“Dear Jan, This is a really difficult one, so I hope you can help! We have a very loyal volunteer who has been working at our care home for many years. This person is dedicated, reliable and generous. They are also a friendly, familiar face to our residents. Unfortunately, they are very difficult to work with. They are much older than me and my colleagues, and speak patronisingly to us about the paperwork we need to do or the activities we have planned. They don’t respect our schedules or requests. My manager doesn’t want to upset them and certainly doesn’t want to lose their support, but we all dread the days that they are due to come in. Help, please!”
Anon
You are quite right, this is indeed a very tricky one! I used to have a volunteer who was lovely and really sweet. However, when she helped out in a craft session, she would try and do all the stuff herself because it was quicker and easier than the resident doing it.
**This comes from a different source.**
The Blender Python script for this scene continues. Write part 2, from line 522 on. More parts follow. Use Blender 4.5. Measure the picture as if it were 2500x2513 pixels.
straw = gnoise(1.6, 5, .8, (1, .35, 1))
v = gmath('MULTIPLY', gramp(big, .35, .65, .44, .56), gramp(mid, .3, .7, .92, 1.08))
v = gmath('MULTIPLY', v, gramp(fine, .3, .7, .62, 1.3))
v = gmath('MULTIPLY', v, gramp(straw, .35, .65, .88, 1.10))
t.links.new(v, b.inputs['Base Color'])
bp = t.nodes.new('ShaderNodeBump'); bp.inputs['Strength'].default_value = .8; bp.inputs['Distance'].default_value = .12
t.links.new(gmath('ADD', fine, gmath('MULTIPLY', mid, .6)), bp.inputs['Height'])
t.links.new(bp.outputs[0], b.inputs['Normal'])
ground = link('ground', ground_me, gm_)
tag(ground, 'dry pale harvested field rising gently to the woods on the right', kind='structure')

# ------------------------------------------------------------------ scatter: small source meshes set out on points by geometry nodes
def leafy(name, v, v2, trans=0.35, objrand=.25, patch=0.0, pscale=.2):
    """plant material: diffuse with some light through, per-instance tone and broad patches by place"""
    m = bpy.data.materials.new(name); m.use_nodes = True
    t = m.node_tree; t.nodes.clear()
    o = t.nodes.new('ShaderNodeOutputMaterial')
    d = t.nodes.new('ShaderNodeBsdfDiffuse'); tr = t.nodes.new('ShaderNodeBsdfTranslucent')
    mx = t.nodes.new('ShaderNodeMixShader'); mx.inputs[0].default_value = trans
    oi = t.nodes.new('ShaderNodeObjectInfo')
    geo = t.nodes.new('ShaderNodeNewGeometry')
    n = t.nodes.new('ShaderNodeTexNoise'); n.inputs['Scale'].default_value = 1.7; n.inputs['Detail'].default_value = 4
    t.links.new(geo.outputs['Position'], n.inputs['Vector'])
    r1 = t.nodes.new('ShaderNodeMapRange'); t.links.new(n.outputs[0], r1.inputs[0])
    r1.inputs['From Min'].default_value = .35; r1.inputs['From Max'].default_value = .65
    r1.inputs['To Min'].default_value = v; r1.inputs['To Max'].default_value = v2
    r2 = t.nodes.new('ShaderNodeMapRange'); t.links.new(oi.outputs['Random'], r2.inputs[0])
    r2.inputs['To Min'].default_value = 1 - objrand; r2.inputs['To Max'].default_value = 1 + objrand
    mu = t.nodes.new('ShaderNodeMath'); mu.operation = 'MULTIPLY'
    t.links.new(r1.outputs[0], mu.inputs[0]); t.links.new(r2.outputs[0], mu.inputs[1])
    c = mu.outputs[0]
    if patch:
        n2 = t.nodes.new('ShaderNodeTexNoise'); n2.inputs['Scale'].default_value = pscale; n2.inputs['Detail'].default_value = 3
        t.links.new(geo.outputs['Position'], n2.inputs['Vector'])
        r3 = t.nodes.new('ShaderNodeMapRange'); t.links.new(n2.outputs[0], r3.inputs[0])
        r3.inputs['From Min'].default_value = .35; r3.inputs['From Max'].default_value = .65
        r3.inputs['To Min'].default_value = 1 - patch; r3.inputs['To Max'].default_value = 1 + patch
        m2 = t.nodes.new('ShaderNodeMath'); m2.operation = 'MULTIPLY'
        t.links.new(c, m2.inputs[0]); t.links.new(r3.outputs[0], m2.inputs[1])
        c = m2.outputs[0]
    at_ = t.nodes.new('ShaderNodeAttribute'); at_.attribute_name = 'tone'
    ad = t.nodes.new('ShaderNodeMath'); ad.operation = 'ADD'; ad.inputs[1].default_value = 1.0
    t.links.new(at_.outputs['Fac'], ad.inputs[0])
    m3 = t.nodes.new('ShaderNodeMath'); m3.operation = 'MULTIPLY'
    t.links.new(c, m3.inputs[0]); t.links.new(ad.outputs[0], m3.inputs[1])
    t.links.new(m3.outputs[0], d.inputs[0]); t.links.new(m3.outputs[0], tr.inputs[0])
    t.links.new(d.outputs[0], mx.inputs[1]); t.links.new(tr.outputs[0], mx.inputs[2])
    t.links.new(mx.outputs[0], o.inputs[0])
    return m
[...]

She totally missed the point that the end result didn’t have to be perfect, it had to be something the resident had enjoyed having a go at!
Your volunteer appears to be stuck in their ways and it can be hard when you are much younger to stand your ground. However, they have no right to speak to you and your colleagues in a patronising way, and they need to be made aware of how they are making you feel. Of course, this needs to be handled carefully so that it doesn’t offend them to the point of leaving.
Do you hold volunteer meetings? Maybe you could introduce them. Your manager should chair the first one. This could offer the chance to emphasise that you are the professional and that your schedules and requests are there for a purpose. As part of your meeting, explain the role of CQC and the expectation that you should reach certain goals. These goals are there to ensure that residents’ needs are met. Explain that paperwork is an essential part of care home life, and incredibly important for the overall wellbeing of the residents, staff and volunteers.
They may be so used to the current set-up that they will be shocked to be challenged. They may be completely unaware that they are treading on others’ toes. It is important that you handle this in a firm but polite way, at the same time pointing out how much you value their input.
Give them a list of your goals for each month and ask them for their input. Where could they fit in to the overall plan for the month? If they prefer not to be part of scheduled activities, then perhaps you could discuss alternative ways for them to provide support. There could be days or times that feel more appropriate to the type of care they wish to offer, or the sorts of tasks they prefer to do.
Each time they arrive, provide them with a copy of the schedule for that day, and inform them clearly what their role is within that schedule. Make sure that you thank them and praise them if and when they do what is asked.
If after all of this they continue to upset the staff, well, maybe it is time to recruit some new volunteers!